» Short task
Give an exact copy of every line, leaving images out.

» Source excerpt
==================================================
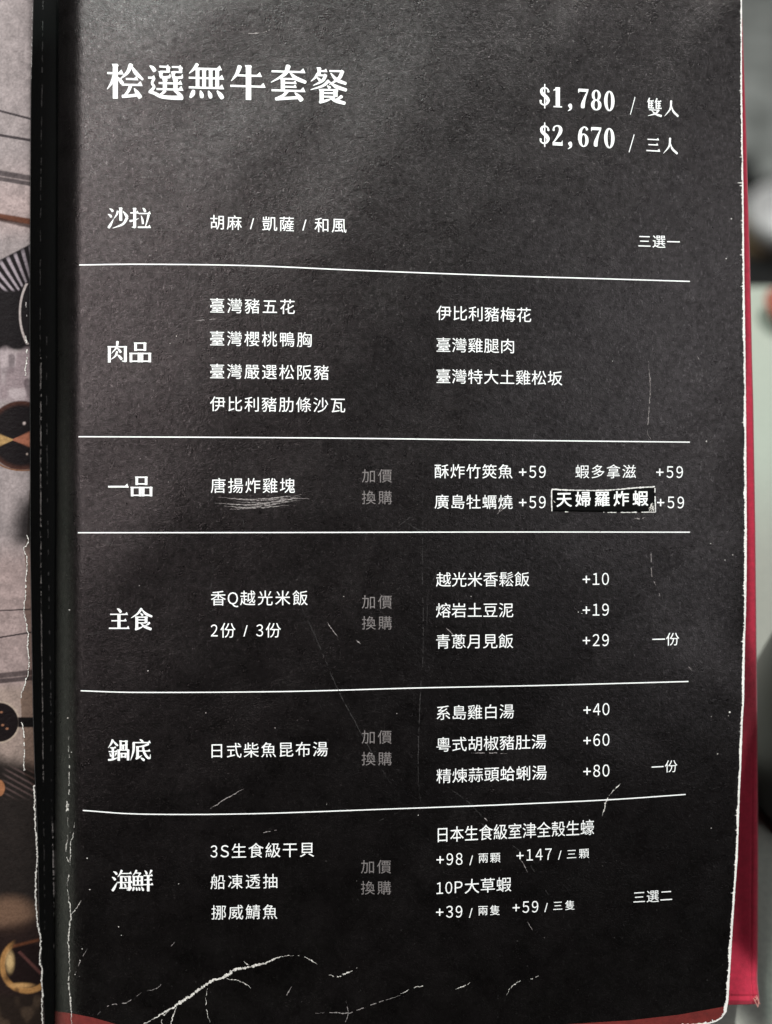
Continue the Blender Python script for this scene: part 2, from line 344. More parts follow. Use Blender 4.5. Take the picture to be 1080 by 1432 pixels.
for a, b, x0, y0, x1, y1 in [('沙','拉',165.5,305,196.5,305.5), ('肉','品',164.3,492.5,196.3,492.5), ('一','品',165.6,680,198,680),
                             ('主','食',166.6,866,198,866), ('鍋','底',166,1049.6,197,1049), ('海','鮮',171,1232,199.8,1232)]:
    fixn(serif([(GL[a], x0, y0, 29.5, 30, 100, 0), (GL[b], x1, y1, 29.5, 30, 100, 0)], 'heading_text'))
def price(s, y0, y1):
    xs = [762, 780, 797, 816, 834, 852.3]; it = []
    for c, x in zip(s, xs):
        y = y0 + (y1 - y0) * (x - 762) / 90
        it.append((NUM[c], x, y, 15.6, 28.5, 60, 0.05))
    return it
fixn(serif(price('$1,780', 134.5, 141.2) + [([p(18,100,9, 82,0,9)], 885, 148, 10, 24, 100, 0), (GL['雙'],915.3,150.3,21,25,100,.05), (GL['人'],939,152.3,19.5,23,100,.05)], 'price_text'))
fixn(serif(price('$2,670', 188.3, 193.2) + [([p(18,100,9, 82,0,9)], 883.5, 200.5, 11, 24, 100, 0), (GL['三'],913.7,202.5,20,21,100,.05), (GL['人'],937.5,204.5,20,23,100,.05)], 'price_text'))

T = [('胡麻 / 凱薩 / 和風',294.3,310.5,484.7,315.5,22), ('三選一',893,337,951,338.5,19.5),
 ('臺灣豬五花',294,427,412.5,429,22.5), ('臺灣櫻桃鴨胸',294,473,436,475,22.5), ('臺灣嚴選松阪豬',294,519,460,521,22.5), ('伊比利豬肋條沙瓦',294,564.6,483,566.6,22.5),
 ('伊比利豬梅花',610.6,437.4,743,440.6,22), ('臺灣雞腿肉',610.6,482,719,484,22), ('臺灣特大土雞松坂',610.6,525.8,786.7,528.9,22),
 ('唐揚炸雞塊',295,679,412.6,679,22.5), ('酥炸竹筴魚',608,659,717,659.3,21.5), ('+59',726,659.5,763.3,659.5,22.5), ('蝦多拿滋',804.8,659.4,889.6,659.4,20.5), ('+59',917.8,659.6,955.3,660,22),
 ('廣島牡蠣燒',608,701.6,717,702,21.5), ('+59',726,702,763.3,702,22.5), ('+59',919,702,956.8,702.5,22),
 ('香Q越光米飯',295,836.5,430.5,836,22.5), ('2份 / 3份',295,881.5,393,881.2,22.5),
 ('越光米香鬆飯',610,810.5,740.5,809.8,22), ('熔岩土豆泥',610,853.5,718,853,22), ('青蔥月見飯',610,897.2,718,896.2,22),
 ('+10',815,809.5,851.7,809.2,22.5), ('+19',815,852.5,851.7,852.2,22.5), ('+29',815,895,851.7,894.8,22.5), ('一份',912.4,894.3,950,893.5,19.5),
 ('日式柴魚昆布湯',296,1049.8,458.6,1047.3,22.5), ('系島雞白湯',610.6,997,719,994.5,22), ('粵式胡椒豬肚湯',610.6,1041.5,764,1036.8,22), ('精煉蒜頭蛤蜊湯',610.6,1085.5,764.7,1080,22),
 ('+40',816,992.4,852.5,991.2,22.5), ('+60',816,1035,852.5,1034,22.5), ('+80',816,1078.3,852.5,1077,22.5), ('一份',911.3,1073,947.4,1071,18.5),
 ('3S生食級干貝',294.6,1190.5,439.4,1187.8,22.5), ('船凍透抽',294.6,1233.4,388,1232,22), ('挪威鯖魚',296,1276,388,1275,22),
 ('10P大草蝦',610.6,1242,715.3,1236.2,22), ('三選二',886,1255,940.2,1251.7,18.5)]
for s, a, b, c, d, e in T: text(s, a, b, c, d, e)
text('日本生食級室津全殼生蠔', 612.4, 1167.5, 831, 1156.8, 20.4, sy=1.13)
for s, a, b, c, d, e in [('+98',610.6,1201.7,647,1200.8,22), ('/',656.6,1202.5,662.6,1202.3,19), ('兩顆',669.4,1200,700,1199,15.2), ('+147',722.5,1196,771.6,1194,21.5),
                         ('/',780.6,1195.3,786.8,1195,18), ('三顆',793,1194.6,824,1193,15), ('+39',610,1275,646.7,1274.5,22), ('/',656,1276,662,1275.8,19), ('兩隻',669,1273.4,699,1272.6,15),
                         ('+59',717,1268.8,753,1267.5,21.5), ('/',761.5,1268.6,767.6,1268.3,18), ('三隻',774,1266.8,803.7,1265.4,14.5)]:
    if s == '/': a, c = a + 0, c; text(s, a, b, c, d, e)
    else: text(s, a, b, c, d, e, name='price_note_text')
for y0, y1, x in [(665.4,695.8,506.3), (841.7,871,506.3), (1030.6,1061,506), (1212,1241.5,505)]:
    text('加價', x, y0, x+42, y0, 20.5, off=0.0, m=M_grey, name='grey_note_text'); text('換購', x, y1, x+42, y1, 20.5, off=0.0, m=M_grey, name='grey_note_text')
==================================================
» Written answer
Continue the Blender Python script for this scene: part 2, from line 344. More parts follow. Use Blender 4.5. Take the picture to be 1080 by 1432 pixels.
for a, b, x0, y0, x1, y1 in [('沙','拉',165.5,305,196.5,305.5), ('肉','品',164.3,492.5,196.3,492.5), ('一','品',165.6,680,198,680),
                             ('主','食',166.6,866,198,866), ('鍋','底',166,1049.6,197,1049), ('海','鮮',171,1232,199.8,1232)]:
    fixn(serif([(GL[a], x0, y0, 29.5, 30, 100, 0), (GL[b], x1, y1, 29.5, 30, 100, 0)], 'heading_text'))
def price(s, y0, y1):
    xs = [762, 780, 797, 816, 834, 852.3]; it = []
    for c, x in zip(s, xs):
        y = y0 + (y1 - y0) * (x - 762) / 90
        it.append((NUM[c], x, y, 15.6, 28.5, 60, 0.05))
    return it
fixn(serif(price('$1,780', 134.5, 141.2) + [([p(18,100,9, 82,0,9)], 885, 148, 10, 24, 100, 0), (GL['雙'],915.3,150.3,21,25,100,.05), (GL['人'],939,152.3,19.5,23,100,.05)], 'price_text'))
fixn(serif(price('$2,670', 188.3, 193.2) + [([p(18,100,9, 82,0,9)], 883.5, 200.5, 11, 24, 100, 0), (GL['三'],913.7,202.5,20,21,100,.05), (GL['人'],937.5,204.5,20,23,100,.05)], 'price_text'))

T = [('胡麻 / 凱薩 / 和風',294.3,310.5,484.7,315.5,22), ('三選一',893,337,951,338.5,19.5),
 ('臺灣豬五花',294,427,412.5,429,22.5), ('臺灣櫻桃鴨胸',294,473,436,475,22.5), ('臺灣嚴選松阪豬',294,519,460,521,22.5), ('伊比利豬肋條沙瓦',294,564.6,483,566.6,22.5),
 ('伊比利豬梅花',610.6,437.4,743,440.6,22), ('臺灣雞腿肉',610.6,482,719,484,22), ('臺灣特大土雞松坂',610.6,525.8,786.7,528.9,22),
 ('唐揚炸雞塊',295,679,412.6,679,22.5), ('酥炸竹筴魚',608,659,717,659.3,21.5), ('+59',726,659.5,763.3,659.5,22.5), ('蝦多拿滋',804.8,659.4,889.6,659.4,20.5), ('+59',917.8,659.6,955.3,660,22),
 ('廣島牡蠣燒',608,701.6,717,702,21.5), ('+59',726,702,763.3,702,22.5), ('+59',919,702,956.8,702.5,22),
 ('香Q越光米飯',295,836.5,430.5,836,22.5), ('2份 / 3份',295,881.5,393,881.2,22.5),
 ('越光米香鬆飯',610,810.5,740.5,809.8,22), ('熔岩土豆泥',610,853.5,718,853,22), ('青蔥月見飯',610,897.2,718,896.2,22),
 ('+10',815,809.5,851.7,809.2,22.5), ('+19',815,852.5,851.7,852.2,22.5), ('+29',815,895,851.7,894.8,22.5), ('一份',912.4,894.3,950,893.5,19.5),
 ('日式柴魚昆布湯',296,1049.8,458.6,1047.3,22.5), ('系島雞白湯',610.6,997,719,994.5,22), ('粵式胡椒豬肚湯',610.6,1041.5,764,1036.8,22), ('精煉蒜頭蛤蜊湯',610.6,1085.5,764.7,1080,22),
 ('+40',816,992.4,852.5,991.2,22.5), ('+60',816,1035,852.5,1034,22.5), ('+80',816,1078.3,852.5,1077,22.5), ('一份',911.3,1073,947.4,1071,18.5),
 ('3S生食級干貝',294.6,1190.5,439.4,1187.8,22.5), ('船凍透抽',294.6,1233.4,388,1232,22), ('挪威鯖魚',296,1276,388,1275,22),
 ('10P大草蝦',610.6,1242,715.3,1236.2,22), ('三選二',886,1255,940.2,1251.7,18.5)]
for s, a, b, c, d, e in T: text(s, a, b, c, d, e)
text('日本生食級室津全殼生蠔', 612.4, 1167.5, 831, 1156.8, 20.4, sy=1.13)
for s, a, b, c, d, e in [('+98',610.6,1201.7,647,1200.8,22), ('/',656.6,1202.5,662.6,1202.3,19), ('兩顆',669.4,1200,700,1199,15.2), ('+147',722.5,1196,771.6,1194,21.5),
                         ('/',780.6,1195.3,786.8,1195,18), ('三顆',793,1194.6,824,1193,15), ('+39',610,1275,646.7,1274.5,22), ('/',656,1276,662,1275.8,19), ('兩隻',669,1273.4,699,1272.6,15),
                         ('+59',717,1268.8,753,1267.5,21.5), ('/',761.5,1268.6,767.6,1268.3,18), ('三隻',774,1266.8,803.7,1265.4,14.5)]:
    if s == '/': a, c = a + 0, c; text(s, a, b, c, d, e)
    else: text(s, a, b, c, d, e, name='price_note_text')
for y0, y1, x in [(665.4,695.8,506.3), (841.7,871,506.3), (1030.6,1061,506), (1212,1241.5,505)]:
    text('加價', x, y0, x+42, y0, 20.5, off=0.0, m=M_grey, name='grey_note_text'); text('換購', x, y1, x+42, y1, 20.5, off=0.0, m=M_grey, name='grey_note_text')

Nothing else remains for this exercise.